Why do we not talk about our ancestors when we are young? Too often we only get interested when we have already lost those who could tell us more. Only when I started to research my maternal line did I discover that my grandmother had more than one brother (see my earlier post Mother's Uncles). 

That being said Uncle Sid (Sidney Herbert Compton 31 Aug 1893 - 28 Aug 1917) brother of my maternal grandmother was only 23 when he died 100 years ago. His younger brother Roy (Ernest Roy Compton 8 Jun 1895 - 23 Feb1917) had died at the age of 19 only a few months earlier. The certificate for his brother, which can be found here, does not even have the names of his parents (something I have plans to rectify). When I wrote my earlier post I could not be sure that Roy Compton was the person I was looking for but further records have confirmed my assumption was correct.

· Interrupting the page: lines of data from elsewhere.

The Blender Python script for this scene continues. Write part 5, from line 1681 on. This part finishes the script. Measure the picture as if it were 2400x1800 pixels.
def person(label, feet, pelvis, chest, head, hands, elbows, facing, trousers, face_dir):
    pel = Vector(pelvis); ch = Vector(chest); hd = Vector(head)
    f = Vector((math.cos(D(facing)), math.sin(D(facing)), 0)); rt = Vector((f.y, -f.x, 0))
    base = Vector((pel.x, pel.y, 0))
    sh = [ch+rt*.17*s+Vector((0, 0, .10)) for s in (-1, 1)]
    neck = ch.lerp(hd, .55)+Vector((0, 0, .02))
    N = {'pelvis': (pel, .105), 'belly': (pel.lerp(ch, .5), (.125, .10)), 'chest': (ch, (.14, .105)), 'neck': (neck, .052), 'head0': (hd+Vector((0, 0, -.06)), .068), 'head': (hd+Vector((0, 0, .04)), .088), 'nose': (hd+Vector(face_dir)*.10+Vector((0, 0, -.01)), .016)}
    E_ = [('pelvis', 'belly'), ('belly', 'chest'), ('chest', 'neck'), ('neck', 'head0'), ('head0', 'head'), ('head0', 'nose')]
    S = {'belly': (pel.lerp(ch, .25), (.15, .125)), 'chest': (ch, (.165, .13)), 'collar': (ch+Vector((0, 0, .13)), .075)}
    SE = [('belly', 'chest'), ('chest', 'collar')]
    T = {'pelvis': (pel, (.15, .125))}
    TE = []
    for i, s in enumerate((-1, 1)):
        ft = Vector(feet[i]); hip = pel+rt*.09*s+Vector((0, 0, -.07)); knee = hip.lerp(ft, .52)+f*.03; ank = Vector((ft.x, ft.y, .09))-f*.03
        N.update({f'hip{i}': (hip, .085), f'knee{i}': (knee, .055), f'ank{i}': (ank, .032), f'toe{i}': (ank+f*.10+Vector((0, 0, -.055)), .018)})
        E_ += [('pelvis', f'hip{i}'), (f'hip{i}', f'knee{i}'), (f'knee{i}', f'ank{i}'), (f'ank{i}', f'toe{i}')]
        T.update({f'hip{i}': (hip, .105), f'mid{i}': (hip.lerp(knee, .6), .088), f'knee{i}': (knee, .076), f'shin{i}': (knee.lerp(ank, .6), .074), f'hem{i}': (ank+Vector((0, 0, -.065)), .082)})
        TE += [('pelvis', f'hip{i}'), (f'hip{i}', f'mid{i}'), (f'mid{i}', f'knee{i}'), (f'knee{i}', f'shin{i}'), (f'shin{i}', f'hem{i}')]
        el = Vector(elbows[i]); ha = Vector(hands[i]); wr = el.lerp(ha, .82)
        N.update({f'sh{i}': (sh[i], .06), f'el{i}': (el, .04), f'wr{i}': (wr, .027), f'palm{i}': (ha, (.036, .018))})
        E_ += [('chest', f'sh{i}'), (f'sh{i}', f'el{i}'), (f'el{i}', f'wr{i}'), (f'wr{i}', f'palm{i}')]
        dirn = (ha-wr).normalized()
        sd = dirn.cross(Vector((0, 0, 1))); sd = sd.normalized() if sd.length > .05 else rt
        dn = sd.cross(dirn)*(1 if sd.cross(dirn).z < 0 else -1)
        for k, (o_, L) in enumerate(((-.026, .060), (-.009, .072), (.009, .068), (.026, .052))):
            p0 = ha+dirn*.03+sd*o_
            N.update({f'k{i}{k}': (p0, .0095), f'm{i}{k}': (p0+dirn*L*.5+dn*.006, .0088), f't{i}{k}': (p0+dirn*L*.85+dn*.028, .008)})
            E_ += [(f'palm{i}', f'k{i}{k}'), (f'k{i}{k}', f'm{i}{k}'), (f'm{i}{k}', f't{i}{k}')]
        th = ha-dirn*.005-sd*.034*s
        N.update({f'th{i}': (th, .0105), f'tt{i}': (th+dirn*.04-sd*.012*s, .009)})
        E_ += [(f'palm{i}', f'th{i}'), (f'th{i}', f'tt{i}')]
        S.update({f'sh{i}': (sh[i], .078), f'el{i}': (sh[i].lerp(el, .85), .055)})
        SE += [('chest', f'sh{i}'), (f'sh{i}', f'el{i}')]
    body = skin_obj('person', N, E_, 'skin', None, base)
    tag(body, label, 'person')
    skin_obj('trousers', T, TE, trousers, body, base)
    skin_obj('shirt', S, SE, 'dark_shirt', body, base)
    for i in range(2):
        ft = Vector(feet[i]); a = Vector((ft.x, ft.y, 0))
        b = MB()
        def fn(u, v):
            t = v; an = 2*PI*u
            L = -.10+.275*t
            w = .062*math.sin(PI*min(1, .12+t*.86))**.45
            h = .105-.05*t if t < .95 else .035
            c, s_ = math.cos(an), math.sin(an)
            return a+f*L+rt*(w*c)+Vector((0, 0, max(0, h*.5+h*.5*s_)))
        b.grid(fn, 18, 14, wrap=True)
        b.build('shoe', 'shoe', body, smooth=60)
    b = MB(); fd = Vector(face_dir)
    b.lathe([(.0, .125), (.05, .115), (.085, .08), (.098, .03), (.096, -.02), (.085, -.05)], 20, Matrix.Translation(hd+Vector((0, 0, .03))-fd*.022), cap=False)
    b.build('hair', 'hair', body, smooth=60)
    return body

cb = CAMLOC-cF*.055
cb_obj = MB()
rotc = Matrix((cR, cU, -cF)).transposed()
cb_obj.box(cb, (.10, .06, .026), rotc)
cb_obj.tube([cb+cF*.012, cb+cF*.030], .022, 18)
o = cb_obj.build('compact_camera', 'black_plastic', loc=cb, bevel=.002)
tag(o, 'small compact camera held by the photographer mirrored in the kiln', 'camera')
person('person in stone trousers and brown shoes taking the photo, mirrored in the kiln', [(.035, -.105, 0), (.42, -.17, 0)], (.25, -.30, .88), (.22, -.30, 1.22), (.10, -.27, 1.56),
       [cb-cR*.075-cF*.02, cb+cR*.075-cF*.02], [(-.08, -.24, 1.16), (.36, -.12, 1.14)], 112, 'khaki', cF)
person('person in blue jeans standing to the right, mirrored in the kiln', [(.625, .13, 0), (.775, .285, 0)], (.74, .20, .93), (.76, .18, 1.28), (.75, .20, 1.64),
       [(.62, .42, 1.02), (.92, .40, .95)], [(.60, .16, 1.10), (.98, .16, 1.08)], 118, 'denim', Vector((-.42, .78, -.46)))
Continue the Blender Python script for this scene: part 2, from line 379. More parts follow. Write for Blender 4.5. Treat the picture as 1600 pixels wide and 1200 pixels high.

This image was cropped from the original to show the entry of interest on the page.
"UK, Army Registers of Soldiers' Effects, 1901-1929," database with images, Ancestry.co.uk (http://www.ancestry.co.uk: accessed 26 August 2017), image for Roy Compton, Record 725425 (1919); citing Soldiers' Effects Records, 1901-60,  1991-02-333, 434, 724001-725500, National Army Museum; Chelsea, London, England.
This shows who received any money that was due to him for his service and I have found a record for Sidney in the same collection.

This image was cropped from the original to show the entry of interest on the page.
"UK, Army Registers of Soldiers' Effects, 1901-1929," database with images, Ancestry.co.uk (http://www.ancestry.co.uk: accessed 26 August 2017), image for Sidney Compton, Record 578886 (1919); citing Soldiers' Effects Records, 1901-60,  1991-02-333, 337, 578501-580000, National Army Museum; Chelsea, London, England.

I am fortunate to have been able to see a photocopy of a letter that Sid wrote to his sister Florence whilst out in France before his untimely death. You can see it in my earlier post mentioned above.
We will never know if my grandmother received her half-a-crown or whether she wrote that she had received it. Even if she did he may have died before he got her letter. 
I have also seen a letter sent to my grandmother from a Miss D Phillips, who we believe to be Sidney's girlfriend, whom he has asked to visit my grandmother, in the childrens home in Bristol, where she has been living.
I wonder what happened to his girlfriend who was living in Thornbury, Gloucestershire in 1917. Did she go on to marry and have children. There must have been many like her.

How much would my grandmother have remembered of her brothers. When I was born they had been dead over 40 years and she had lost her own husband less than 2 years before I was born.
She was only 6 years old when she was orphaned and how much would a six year old remember about her older brothers. Visits would be occasional as they involved travelling some distance.
It can be difficult for children to approach older relatives to speak about people who they knew. Sometimes it can be all too easy for earlier generations to be forgotten. When lives have been cut short too soon it can be painful to think of what they have missed. 

In his all too short life Sid experienced things that nobody should have to encounter. His father died of tuberculosis and the following year he discovered his mother when she took her own life. The horrors of seeing friends die whilst serving in WW1 can be hard to imagine. Let us hope that death was a gentle release for a hero.

Today is a day to Remember one who is gone but not forgotten.